[Data items]
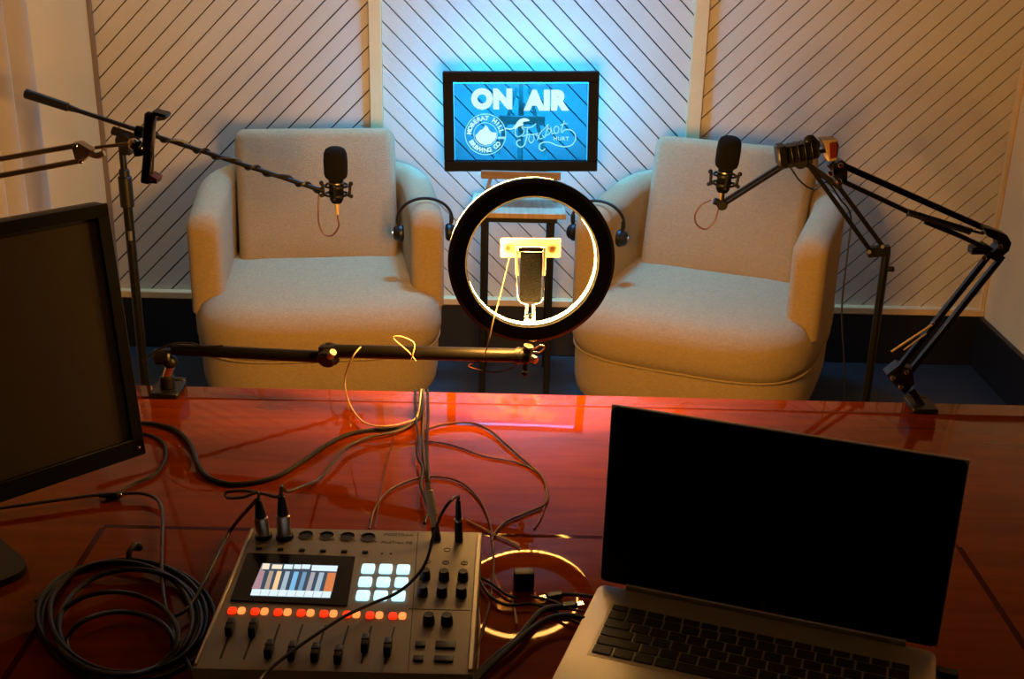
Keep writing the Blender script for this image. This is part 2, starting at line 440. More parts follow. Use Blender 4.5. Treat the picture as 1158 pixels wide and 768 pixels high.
# -------------------------------------------------------------- headphones
def headphones(Mx, label, cat='headphones', cable=None):
    t = thing('headphones', label, cat, Mx.translation, 'headphones hung over chair arms')
    r = .083
    arc = [Mx @ V((r * sin(a), 0, -.055 + .066 * cos(a))) for a in [radians(d) for d in range(-100, 101, 10)]]
    MB().tube(arc, .0045, 8, n=2).build('headband', 'black', t)
    for s in (-1, 1):
        o = Mx @ V((s * .078, 0, -.095)); ax = (Mx.to_3x3() @ V((s, 0, 0)))
        e = MB().lathe([(.0, -.014), (.022, -.014), (.027, -.009), (.027, -.001), (.023, .004), (.021, .012), (.015, .017), (.0, .018)], frame(o, ax), 24)
        c = e.build('ear_cup', 'black', t)
        MB().lathe([(.0, .0), (.006, .0), (.006, .0025), (.0, .003)], frame(o + ax * .018, ax), 12).build('badge', 'chrome', c)
        MB().box((s * .079, 0, -.065), (.008, .014, .05), Mx, .002, 1).build('yoke', 'black', t)
    return t
h1 = inchair(CL, CLr, (.320, -.16, .705)); h2 = inchair(CRp, CRr, (-.320, -.17, .705))
headphones(T(*h1) @ Matrix.Rotation(CLr, 4, 'Z'), 'black headphones hung over the inner arm of the left armchair')
headphones(T(*h2) @ Matrix.Rotation(CRr, 4, 'Z'), 'black headphones hung over the inner arm of the right armchair, partly behind the ring light')

# ------------------------------------------------- side table, easel, sign
tx = atY(586, 236, 3.68).x
tt = thing('side_table', 'small wooden side table with thin black metal legs between the armchairs', 'table', (tx, 3.79, 0))
TZ = .625
MB().box((tx, 3.79, TZ - .009), (.305, .26, .018), None, .002, 1).build('tabletop', 'woodtop', tt)
b = MB()
for yy in (3.675, 3.905): b.box((tx, yy, TZ - .026), (.25, .014, .014))
for s in (-1, 1): b.box((tx + s * .118, 3.79, TZ - .026), (.014, .22, .014))
b.build('apron_frame', 'blackm', tt)
for s in (-1, 1):
    for yy in (3.675, 3.905):
        MB().box((tx + s * .108, yy, (TZ - .033) / 2), (.020, .020, TZ - .033), None, .002, 1).build('leg', 'blackm', tt)
c00 = atY(503, 193, 3.775); c10 = atY(675, 193, 3.775); c01 = atY(503, 80, 3.80); c11 = atY(675, 80, 3.80)
SW = (c10 - c00).length; SH = (c01 - c00).length
sc_ = (c00 + c10) / 2
SM = T(*sc_) @ R(.9 * 1, 'Y') @ R(-5, 'X')
ang = math.degrees(atan2((c10 - c00).z, (c10 - c00).x))
SM = T(*sc_) @ R(-ang, 'Y') @ R(-.5, 'X')     # local: x right, z up, y away
sg = thing('on_air_sign', 'black framed glass ON AIR sign with blue backlight standing on the easel', 'sign', sc_)
fw = .033
b = MB()
b.box((0, 0, SH - fw / 2), (SW, .028, fw), SM, .002, 1); b.box((0, 0, fw / 2), (SW, .028, fw), SM, .002, 1)
for s in (-1, 1): b.box((s * (SW / 2 - fw / 2), 0, SH / 2), (fw, .028, SH - 2 * fw), SM, .002, 1)
b.build('frame', 'frameblk', sg)
MB().box((0, .002, SH / 2), (SW - 2 * fw + .008, .003, SH - 2 * fw + .008), SM).build('glass_pane', 'glass', sg, smooth=False)
b = MB()
b.box((0, .022, SH - .018), (SW - .012, .016, .012), SM)
for s in (-1, 1): b.box((s * (SW / 2 - .006), .022, SH * .5), (.008, .016, SH - .03), SM)
b.box((0, .022, .008), (SW - .02, .016, .005), SM)
b.build('light_strip', 'led', sg, smooth=False)
b = MB(); b.box((0, -.001, SH - fw - .0007), (SW - 2 * fw, .018, .0014), SM); b.build('edge_light', 'led2', sg, smooth=False)
for s_ in (-1, 1):
    b = MB(); b.box((s_ * (SW / 2 - fw - .0008), -.001, SH / 2), (.0016, .018, SH - 2 * fw - .006), SM); b.build('edge_light', 'led3', sg, smooth=False)
# sign plane: pixel position -> sign coordinates
Sinv = SM.inverted(); sn = (SM.to_3x3() @ V((0, 1, 0))); so = SM @ V((0, -.002, 0))
def onsign(px, py):
    d = ray(px, py); k = (so - CAM).dot(sn) / d.dot(sn); return Sinv @ (CAM + d * k)
def SP(px, py, y=-.003): q = onsign(px, py); return SM @ V((q.x, y, q.z))
FLAT = R(90, 'X')                 # text (xy) -> (xz)
def stext(name, body, px, py, size, mt, off=0, shear=0, rot=0, spacing=1, sx=1):
    q = onsign(px, py); return text(name, body, SM @ T(q.x, -.003, q.z) @ FLAT @ R(rot, 'Z'), size, mt, sg, off, shear, .0005, spacing=spacing, sx=sx)
stext('lettering', 'ON', 556.5, 113, .079, 'letters', .0060, sx=.98, spacing=1.09)
stext('lettering', 'AIR', 617.5, 114.5, .079, 'letters', .0060, sx=.98, spacing=1.09)
# round badge
cx, cy = 549, 152; q0 = onsign(cx, cy); pxm = (onsign(cx + 10, cy).x - q0.x) / 10
def circ(r, w, name, mt, a0=0, a1=360):
    pts = [SM @ V((q0.x + r * cos(radians(a)), -.003, q0.z + r * sin(radians(a)))) for a in range(a0, a1 + (0 if a1 - a0 == 360 else 6), 6)]
    return MB().tube(pts, w, 6, closed=(a1 - a0 == 360), smooth=False).build(name, mt, sg)
circ(23 * pxm, .0016, 'badge_ring', 'letters2'); circ(13.2 * pxm, .0013, 'badge_ring', 'letters2')
def arc_text(body, r, a0, a1, flip=False):
    n_ = len(body)
    for i, c in enumerate(body):
        if c == ' ': continue
        a = a0 + (a1 - a0) * i / (n_ - 1); ar = radians(a)
        q = V((q0.x + r * cos(ar), -.003, q0.z + r * sin(ar)))
        text('badge_letter', c, SM @ T(*q) @ FLAT @ R(a - 90 if not flip else a + 90, 'Z'), .0195, 'letters', sg, .0008, 0, .0004)
arc_text('MOBERAT HILL', 18.2 * pxm, 172, 12)
arc_text('BREWING CO', 18.2 * pxm, 208, 322, True)
poly = [(-10.5, -6), (-11.5, -1), (-9, 1), (-6.5, 4.5), (-3, 6), (0, 10.5), (2.5, 8.5), (5, 4), (8, 2.5), (12.3, 2), (12.2, -3), (10, -7), (6, -10.5), (0, -12), (-6, -10.3)]
MB().prism([SM @ V((q0.x + a * pxm, -.0025, q0.z + c * pxm)) for a, c in poly], SM.to_3x3() @ V((0, -.001, 0))).build('badge_mountain', 'letters', sg, smooth=False)
MB().prism([SP(563, 154.5, -.0025), SP(572, 154.5, -.0025), SP(572, 157, -.0025), SP(563, 157, -.0025)], SM.to_3x3() @ V((0, -.001, 0))).build('badge_bar', 'letters2', sg, smooth=False)
# script word
def stroke(P, r, mt='letters2', n_=6):
    MB().tube([SP(570 + a * 90 / 1158, 125 + c * 57 / 733) for a, c in P], (lambda t: 1.35 * (r(t) if callable(r) else r)), 6, n=n_).build('script_stroke', mt, sg)
stroke([(10, 255), (90, 270), (160, 240), (230, 165), (300, 135), (370, 145)], lambda t: .0014 + .0038 * math.sin(pi * min(1, max(0, (t - .3) / .7))) , 'letters')
stroke([(160, 260), (200, 220), (280, 200)], .003, 'letters')
stroke([(165, 250), (165, 340), (200, 380), (270, 350), (290, 290), (260, 240), (320, 245), (400, 240), (465, 190)], .0014)
stroke([(340, 250), (330, 380), (295, 500), (235, 530), (185, 490), (195, 440), (240, 425)], .0017)
stroke([(265, 375), (350, 350), (430, 345), (500, 330)], .0013)
stroke([(370, 360), (360, 430), (395, 470), (435, 420), (430, 360), (400, 345)], .0013)
stroke([(455, 350), (500, 370), (520, 410), (560, 400)], .0013); stroke([(530, 330), (500, 380), (485, 430)], .0013)
stroke([(520, 330), (600, 250), (640, 200), (620, 290), (590, 390), (560, 360)], .0013)
stroke([(620, 300), (650, 260), (680, 300), (640, 350), (600, 360)], .0013)
stroke([(680, 240), (690, 290), (700, 340), (740, 320)], .0013)
stroke([(740, 320), (725, 270), (760, 225), (795, 250), (790, 310), (755, 335), (740, 320)], .0013)
stroke([(880, 150), (850, 230), (830, 300), (860, 320)], .0014); stroke([(820, 215), (870, 195), (925, 190)], .0013)
stroke([(850, 300), (910, 275), (985, 290), (1035, 350), (1035, 430), (985, 500), (890, 525), (770, 505), (670, 465), (580, 460), (520, 495), (515, 555), (560, 585), (600, 550)], .0016)
stext('script_letter', 'HURT', 570 + 830 * 90 / 1158, 125 + 410 * 57 / 733, .0175, 'letters2', .0005, spacing=1.15, rot=-1.5)

ex = sc_.x
es = thing('tabletop_easel', 'small brown wooden easel on the side table holding the ON AIR sign', 'easel', (ex, 3.8, TZ))
tz = sc_.z
MB().box((ex, 3.785, tz - .011), (.255, .09, .018), None, .002, 1).build('tray', 'wood', es)
MB().box((ex, 3.736, tz - .006), (.255, .012, .026), None, .002, 1).build('tray_lip', 'wood', es)
for s in (-1, 1):
    MB().bar((ex + s * .118, 3.815, TZ + .001), (ex + s * .02, 3.865, tz + .25), .018, .012, (1, 0, 0)).build('leg', 'wood', es)
MB().bar((ex - .005, 3.885, TZ + .002), (ex - .005, 3.862, tz + SH - .03), .022, .014, (1, 0, 0)).build('mast', 'wood', es)
MB().bar((ex, 3.912, TZ + .001), (ex, 3.876, tz + .2), .016, .012, (1, 0, 0)).build('rear_leg', 'wood', es)
MB().box((ex, 3.848, tz + .15), (.15, .012, .028), None, .002, 1).build('crossbar', 'wood', es)
MB().box((ex, 3.826, tz - .075), (.20, .012, .016), None, .002, 1).build('stretcher', 'wood', es)

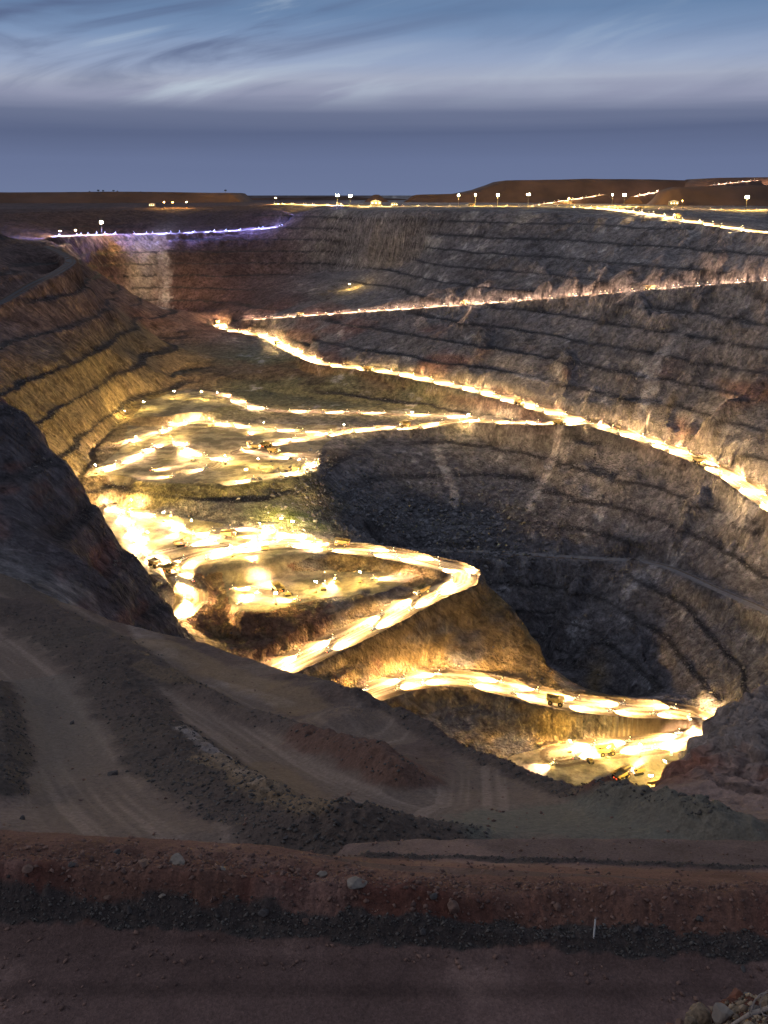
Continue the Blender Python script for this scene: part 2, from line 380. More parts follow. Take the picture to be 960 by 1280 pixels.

WORK TO BE COMPLETED |
Starting at the first line of the material, output exactly the lines up to and including the one with "headphones(T(*h2) @ Matrix.Rotation(CRr, 4, 'Z'), 'black". Do not include the pictures.

THE RESULT |
Keep writing the Blender script for this image. This is part 2, starting at line 440. More parts follow. Use Blender 4.5. Treat the picture as 1158 pixels wide and 768 pixels high.
# -------------------------------------------------------------- headphones
def headphones(Mx, label, cat='headphones', cable=None):
    t = thing('headphones', label, cat, Mx.translation, 'headphones hung over chair arms')
    r = .083
    arc = [Mx @ V((r * sin(a), 0, -.055 + .066 * cos(a))) for a in [radians(d) for d in range(-100, 101, 10)]]
    MB().tube(arc, .0045, 8, n=2).build('headband', 'black', t)
    for s in (-1, 1):
        o = Mx @ V((s * .078, 0, -.095)); ax = (Mx.to_3x3() @ V((s, 0, 0)))
        e = MB().lathe([(.0, -.014), (.022, -.014), (.027, -.009), (.027, -.001), (.023, .004), (.021, .012), (.015, .017), (.0, .018)], frame(o, ax), 24)
        c = e.build('ear_cup', 'black', t)
        MB().lathe([(.0, .0), (.006, .0), (.006, .0025), (.0, .003)], frame(o + ax * .018, ax), 12).build('badge', 'chrome', c)
        MB().box((s * .079, 0, -.065), (.008, .014, .05), Mx, .002, 1).build('yoke', 'black', t)
    return t
h1 = inchair(CL, CLr, (.320, -.16, .705)); h2 = inchair(CRp, CRr, (-.320, -.17, .705))
headphones(T(*h1) @ Matrix.Rotation(CLr, 4, 'Z'), 'black headphones hung over the inner arm of the left armchair')
headphones(T(*h2) @ Matrix.Rotation(CRr, 4, 'Z'), 'black headphones hung over the inner arm of the right armchair, partly behind the ring light')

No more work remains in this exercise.